* Set task:
Keep pictures out. Copy exactly the lines from the one containing "What Blender Python" to the one containing "S.cycles.sample_clamp_indirect = 6", endpoints included.

* Extracted data:
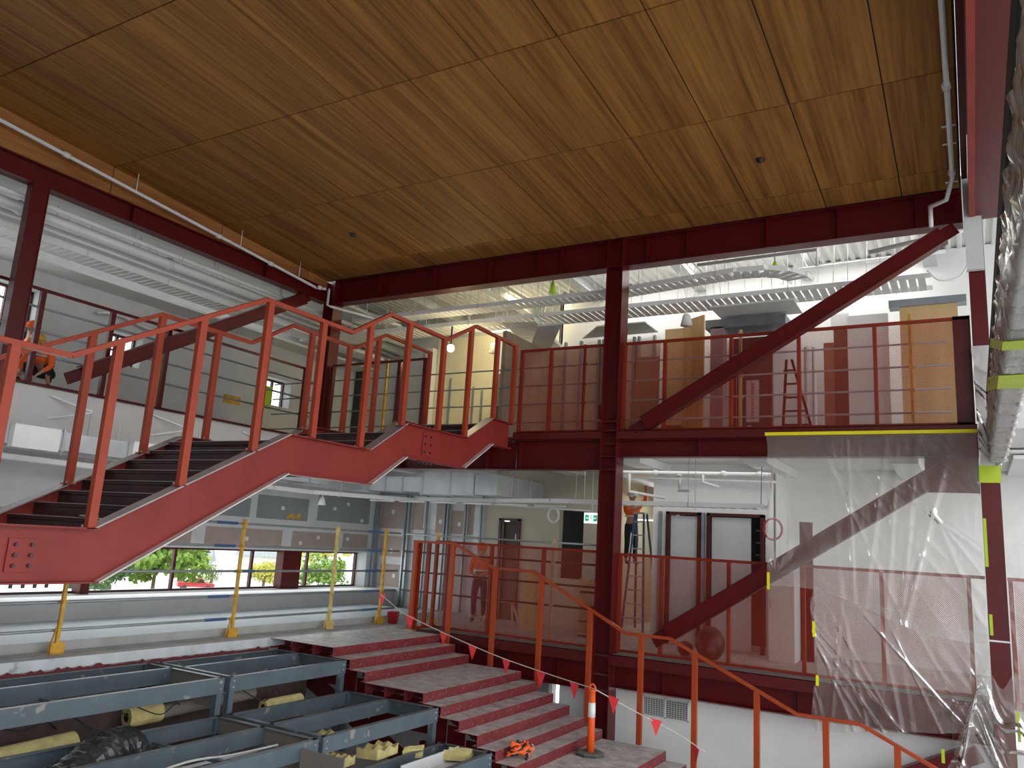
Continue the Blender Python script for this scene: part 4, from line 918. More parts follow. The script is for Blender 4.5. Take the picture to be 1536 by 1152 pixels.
# level 1 stuff behind the mesh
one('plywood_sheet', MB().prism([(-8.86,.0),(-8.30,.0),(-8.42,1.3),(-8.72,1.3)],'y',16.0,16.02), PLY, 'pale board leaning behind the lower railing left of the timber post', 'board')
o = thing('trestle', 'small timber trestle behind the lower railing', 'trestle', (-8.9,15.2,0))
for dx, y in ((-.35,15.1),(.35,15.1),(-.35,15.5),(.35,15.5)): MB().bar((-8.9+dx*1.2,y,0),(-8.9+dx*.7,15.3,.62),.04,.04).build('leg', TIMB, o)
MB().box(-9.3,-8.5,15.25,15.35,.6,.66).build('beam', TIMB, o)
for i in range(4): 
    o = one('timber_pallet', MB().box(-7.45,-6.75,15.9,16.7,.05+.3*i,.09+.3*i).box(-7.45,-7.35,15.9,16.7,.0+.3*i,.05+.3*i).box(-6.85,-6.75,15.9,16.7,.0+.3*i,.05+.3*i).box(-7.4,-6.8,16.0,16.6,.09+.3*i,.30+.3*i), TIMB, ('bottom','second','third','top')[i]+' crate of the timber stack left of the centre column', 'crate')
one('backpack', MB().sphere((-4.28,15.05,.27),.27,8,0,1.15).sphere((-4.28,14.90,.18),.17,8), BLACK, 'large dark backpack on the floor behind the lower railing under the brace', 'bag', smooth=True)
one('tool_bag', MB().sphere((-4.75,15.05,.13),.15,8,0,.9), BLACK, 'small dark bag on the floor left of the large backpack', 'bag', smooth=True)
o = thing('locker', 'white cupboard behind the lower railing at the left edge of the plastic sheet', 'cupboard', (-3.3,15.9,0))
MB().box(-3.42,-2.95,15.9,16.4,0,1.75).build('carcass', WHITE, o); MB().box(-3.38,-3.36,15.88,15.9,.95,1.1).build('handle', GALV, o)
one('wall_strip', MB().box(-2.93,-2.70,16.4,16.5,0,2.6), FRAME, 'maroon post behind the lower railing right of the white cupboard', 'post')

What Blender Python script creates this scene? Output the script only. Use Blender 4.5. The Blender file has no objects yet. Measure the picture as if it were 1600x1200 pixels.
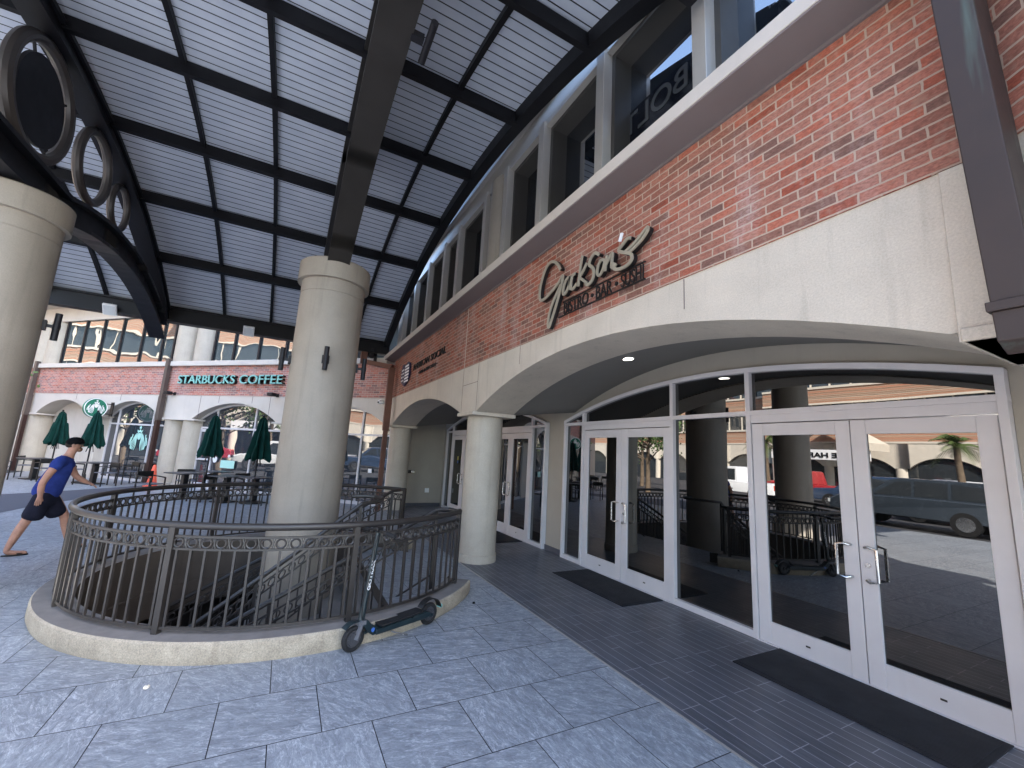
import bpy, bmesh, math, random
from mathutils import Vector, Matrix
random.seed(7)
PI = math.pi
S = bpy.context.scene
COL = S.collection

# ------------------------------------------------------------------ camera, sky, sun, exposure
CAMH = 1.8
pitch, roll, yaw, focal = .1659, .0554, .4808, 659.3
_f = Vector((math.sin(yaw)*math.cos(pitch), math.cos(yaw)*math.cos(pitch), math.sin(pitch)))
_r = Vector((math.cos(yaw), -math.sin(yaw), 0))
_u = _r.cross(_f)
_r2 = math.cos(roll)*_r + math.sin(roll)*_u
_u2 = -math.sin(roll)*_r + math.cos(roll)*_u
cd = bpy.data.cameras.new('camera'); cam = bpy.data.objects.new('camera', cd); COL.objects.link(cam)
cd.sensor_width = 36; cd.lens = focal*36/1600; cd.clip_start = .03; cd.clip_end = 3000
mm = Matrix((_r2, _u2, -_f)).transposed().to_4x4(); mm.translation = (0, 0, CAMH)
cam.matrix_world = mm
S.camera = cam

SUN_EL, SUN_AZ = math.radians(41), math.radians(141)      # azimuth from +Y towards +X
w = bpy.data.worlds.new('World'); S.world = w; w.use_nodes = True
nt = w.node_tree; bg = nt.nodes['Background']
sky = nt.nodes.new('ShaderNodeTexSky'); sky.sky_type = 'NISHITA'; sky.sun_disc = False
sky.sun_elevation = SUN_EL; sky.sun_rotation = SUN_AZ; sky.air_density = 1.0; sky.dust_density = 1.5
nt.links.new(sky.outputs[0], bg.inputs[0]); bg.inputs[1].default_value = .15
sl = bpy.data.lights.new('sun', 'SUN'); sl.energy = 5; sl.angle = math.radians(.5); sl.color = (1, .95, .87)
so = bpy.data.objects.new('sun', sl); COL.objects.link(so)
sd = Vector((math.sin(SUN_AZ)*math.cos(SUN_EL), math.cos(SUN_AZ)*math.cos(SUN_EL), math.sin(SUN_EL)))
so.rotation_euler = sd.to_track_quat('Z', 'Y').to_euler(); so.location = (20, 10, 30)
S.view_settings.view_transform = 'Standard'; S.view_settings.look = 'None'
S.view_settings.exposure = 2.84; S.view_settings.gamma = 1
S.cycles.max_bounces = 10; S.cycles.diffuse_bounces = 6; S.cycles.glossy_bounces = 5
S.cycles.sample_clamp_indirect = 6

# ------------------------------------------------------------------ materials
class N:
    def __init__(s, name, rough=.6, spec=.4, metal=0):
        s.m = bpy.data.materials.new(name); s.m.use_nodes = True
        s.t = s.m.node_tree; s.b = s.t.nodes['Principled BSDF']
        s.b.inputs['Roughness'].default_value = rough
        s.b.inputs['Specular IOR Level'].default_value = spec
        s.b.inputs['Metallic'].default_value = metal
    def n(s, typ, **kw):
        x = s.t.nodes.new('ShaderNode'+typ)
        for k, v in kw.items():
            if k.startswith('i_'):
                x.inputs[k[2:].replace('_', ' ')].default_value = v
            else: setattr(x, k, v)
        return x
    def l(s, a, b): s.t.links.new(a, b)
    def math(s, op, a, b=None, c=None):
        x = s.n('Math', operation=op)
        for i, v in enumerate((a, b, c)):
            if v is None: continue
            if hasattr(v, 'is_linked'): s.l(v, x.inputs[i])
            else: x.inputs[i].default_value = v
        return x.outputs[0]
    def mix(s, f, a, b, mode='MIX'):
        x = s.n('Mix', data_type='RGBA', blend_type=mode)
        for i, v in ((0, f), (6, a), (7, b)):
            if hasattr(v, 'is_linked'): s.l(v, x.inputs[i])
            elif i == 0: x.inputs[0].default_value = v
            else: x.inputs[i].default_value = (*v, 1) if len(v) == 3 else v
        return x.outputs[2]
    def ramp(s, f, stops):
        x = s.n('ValToRGB'); s.l(f, x.inputs[0]); e = x.color_ramp.elements
        while len(e) < len(stops): e.new(.5)
        for i, (p, c) in enumerate(stops):
            e[i].position = p; e[i].color = (c, c, c, 1) if not hasattr(c, '__len__') else (*c, 1)
        return x.outputs[0]
    def noise(s, vec, scale, detail=4, rough=.55, dist=0):
        x = s.n('TexNoise'); x.inputs['Scale'].default_value = scale; x.inputs['Detail'].default_value = detail
        x.inputs['Roughness'].default_value = rough; x.inputs['Distortion'].default_value = dist
        if vec is not None: s.l(vec, x.inputs['Vector'])
        return x.outputs[0]
    def obj(s): return s.n('TexCoord').outputs['Object']
    def pos(s): return s.n('NewGeometry').outputs['Position']
    def mapv(s, vec, sc=(1, 1, 1), loc=(0, 0, 0), rot=(0, 0, 0)):
        x = s.n('Mapping'); s.l(vec, x.inputs[0])
        x.inputs[1].default_value = loc; x.inputs[2].default_value = rot; x.inputs[3].default_value = sc
        return x.outputs[0]
    def xz(s, vec, axes=('X', 'Z')):
        a = s.n('SeparateXYZ'); s.l(vec, a.inputs[0]); c = s.n('CombineXYZ')
        s.l(a.outputs[axes[0]], c.inputs[0]); s.l(a.outputs[axes[1]], c.inputs[1])
        return c.outputs[0]
    def base(s, c):
        if hasattr(c, 'is_linked'): s.l(c, s.b.inputs['Base Color'])
        else: s.b.inputs['Base Color'].default_value = (*c, 1)
    def rough(s, c): s.l(c, s.b.inputs['Roughness'])
    def bump(s, h, strength=.3, dist=.01):
        x = s.n('Bump'); x.inputs['Strength'].default_value = strength; x.inputs['Distance'].default_value = dist
        s.l(h, x.inputs['Height']); s.l(x.outputs[0], s.b.inputs['Normal'])

def paint(name, c, rough=.5, var=.12, scale=3, bump=0, bscale=80, spec=.4, metal=0, streak=0, dirt=None, speck=0):
    k = N(name, rough, spec, metal); v = k.obj()
    n1 = k.noise(v, scale, 5, .6)
    lo = tuple(x*(1-var) for x in c); hi = tuple(min(1, x*(1+var)) for x in c)
    col = k.mix(k.ramp(n1, [(.3, 0), (.7, 1)]), lo, hi)
    if streak:
        n2 = k.noise(k.mapv(v, (6, 6, .5)), 1.5, 4, .6)
        col = k.mix(k.math('MULTIPLY', k.ramp(n2, [(.55, 0), (.8, 1)]), streak), col, dirt or tuple(x*.5 for x in c))
    if speck: col = k.mix(speck, col, k.ramp(k.noise(v, 85, 3, .8), [(.35, .25), (.65, .75)]), 'OVERLAY')
    k.base(col)
    if bump: k.bump(k.noise(v, bscale, 3, .6), bump, .004)
    k.rough(k.math('ADD', k.math('MULTIPLY', n1, .25), rough-.12))
    return k.m

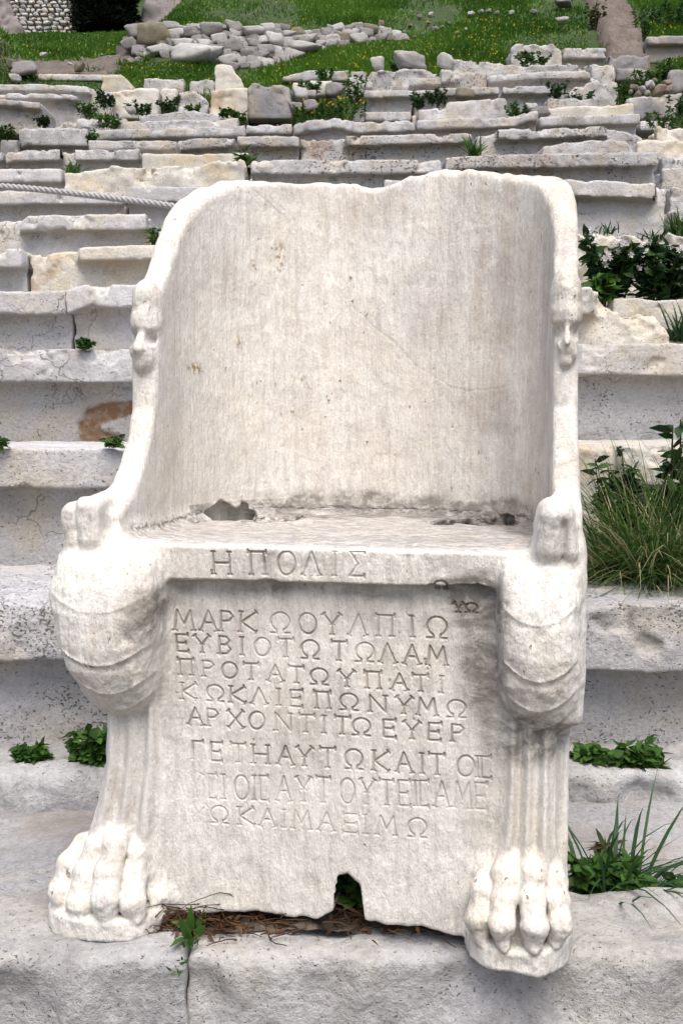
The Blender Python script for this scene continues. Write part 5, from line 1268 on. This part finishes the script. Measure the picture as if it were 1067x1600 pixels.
# turf on the slope: blades beyond counting
def turf():
    rg = np.random.default_rng(91)
    n = 450000
    y = 10.9 + 7.0 * rg.random(n) ** .95; x = rg.uniform(-1, 1, n) * (.46 * y + .4)
    P = np.stack([x, y, 0 * x], 1).astype(np.float32)
    dens = turf_at(x, y) * np.clip(.75 + 1.1 * fbm(P, .9, 3, 5.0), .06, 1)
    pl = np.array([hit(95, 122), hit(150, 100), hit(205, 82), hit(265, 60)]); pr = np.array([hit(985, 120), hit(962, 60), hit(958, 25), hit(940, 2)])
    for pth, w in ((pl, .62), (pr, .42)):
        cx = np.interp(y, pth[:, 1], pth[:, 0], left=99, right=99); dens = dens * sstep(w * .75, w * 1.15, np.abs(x - cx))
    WX = [wall_pt(p, np.interp(p, BOTX_, BOTY_))[0] for p in range(190, 621, 10)]; WY_ = [wall_Y(p) for p in range(190, 621, 10)]
    bare = np.zeros(n)
    for px, py, rx, ry in ((650, 45, .42, .5), (170, 92, .5, .6), (700, 20, .25, .25), (855, 20, .3, .3)):
        c = hit(px, py, 11); bare = np.maximum(bare, np.exp(-((x - c[0]) / rx) ** 2 - ((y - c[1]) / ry) ** 2))
    wb = np.interp(x, WX, WY_); wt = np.interp(x, WX, WY_) + .40; dens = np.where((x > WX[0]) & (x < WX[-1]) & (y > wb - .1) & (y < wt), 0, dens)
    dens = dens * (1 - .93 * np.clip(bare * 1.3, 0, 1))
    dens = np.where((x < -2.3) & (y > 16.0), 0, dens)
    keep = rg.random(n) < dens
    x, y = x[keep], y[keep]; n = len(x)
    z = ground_z(x, y)
    pos = np.stack([x, y, z - .01], 1)
    d = np.stack([rg.normal(0, .4, n), rg.normal(0, .4, n), np.ones(n)], 1)
    L = .068 * (1 + .8 * fbm(pos.astype(np.float32), 1.3, 2, 8.0)).clip(.4, 1.8) * rg.uniform(.6, 1.3, n)
    tone = np.clip(.5 + .7 * fbm(pos.astype(np.float32), 1.1, 3, 12.0) + rg.normal(0, .2, n), 0, 1)
    V, F, k = blades(pos, d, L, .016, rg, .6, 4)
    me = mesh_np('grass', V, F); fattr(me, 'tone', np.repeat(tone, k)); fattr(me, 'tone2', np.repeat(rg.random(n) * .72, k))
    tag(obj('grass', me, M['turf']), 'spring grass covering the slope above the seats', 'grass', kind='stuff')
    fl = np.nonzero((rg.random(n) < .008) & (y < 14.5))[0]
    c = pos[fl] + d[fl] * L[fl][:, None] * .9
    q = np.repeat(c, 4, 0); a = np.tile(np.arange(4) * 1.57, len(c)); dd = np.stack([np.cos(a), -.6 + 0 * a, np.sin(a)], 1)
    V, F, k = leaves(q, dd, .014, .013, rg, .1)
    me = mesh_np('wildflowers', V, F); fattr(me, 'tone', np.repeat(rg.random(len(q)), k)); fattr(me, 'tone2', np.zeros(len(V)))
    tag(obj('wildflowers', me, M['yellowfl']), 'tiny yellow wildflowers scattered through the grass', 'wildflowers', kind='stuff')
turf()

* Output for this exercise:
What Blender Python script creates this scene? Output the script only. Use Blender 4.5. The Blender file has no objects yet. Measure the picture as if it were 1600x1200 pixels.
import bpy, bmesh, math, random
from mathutils import Vector, Matrix
random.seed(7)
PI = math.pi
S = bpy.context.scene
COL = S.collection

# ------------------------------------------------------------------ camera, sky, sun, exposure
CAMH = 1.8
pitch, roll, yaw, focal = .1659, .0554, .4808, 659.3
_f = Vector((math.sin(yaw)*math.cos(pitch), math.cos(yaw)*math.cos(pitch), math.sin(pitch)))
_r = Vector((math.cos(yaw), -math.sin(yaw), 0))
_u = _r.cross(_f)
_r2 = math.cos(roll)*_r + math.sin(roll)*_u
_u2 = -math.sin(roll)*_r + math.cos(roll)*_u
cd = bpy.data.cameras.new('camera'); cam = bpy.data.objects.new('camera', cd); COL.objects.link(cam)
cd.sensor_width = 36; cd.lens = focal*36/1600; cd.clip_start = .03; cd.clip_end = 3000
mm = Matrix((_r2, _u2, -_f)).transposed().to_4x4(); mm.translation = (0, 0, CAMH)
cam.matrix_world = mm
S.camera = cam

SUN_EL, SUN_AZ = math.radians(41), math.radians(141)      # azimuth from +Y towards +X
w = bpy.data.worlds.new('World'); S.world = w; w.use_nodes = True
nt = w.node_tree; bg = nt.nodes['Background']
sky = nt.nodes.new('ShaderNodeTexSky'); sky.sky_type = 'NISHITA'; sky.sun_disc = False
sky.sun_elevation = SUN_EL; sky.sun_rotation = SUN_AZ; sky.air_density = 1.0; sky.dust_density = 1.5
nt.links.new(sky.outputs[0], bg.inputs[0]); bg.inputs[1].default_value = .15
sl = bpy.data.lights.new('sun', 'SUN'); sl.energy = 5; sl.angle = math.radians(.5); sl.color = (1, .95, .87)
so = bpy.data.objects.new('sun', sl); COL.objects.link(so)
sd = Vector((math.sin(SUN_AZ)*math.cos(SUN_EL), math.cos(SUN_AZ)*math.cos(SUN_EL), math.sin(SUN_EL)))
so.rotation_euler = sd.to_track_quat('Z', 'Y').to_euler(); so.location = (20, 10, 30)
S.view_settings.view_transform = 'Standard'; S.view_settings.look = 'None'
S.view_settings.exposure = 2.84; S.view_settings.gamma = 1
S.cycles.max_bounces = 10; S.cycles.diffuse_bounces = 6; S.cycles.glossy_bounces = 5
S.cycles.sample_clamp_indirect = 6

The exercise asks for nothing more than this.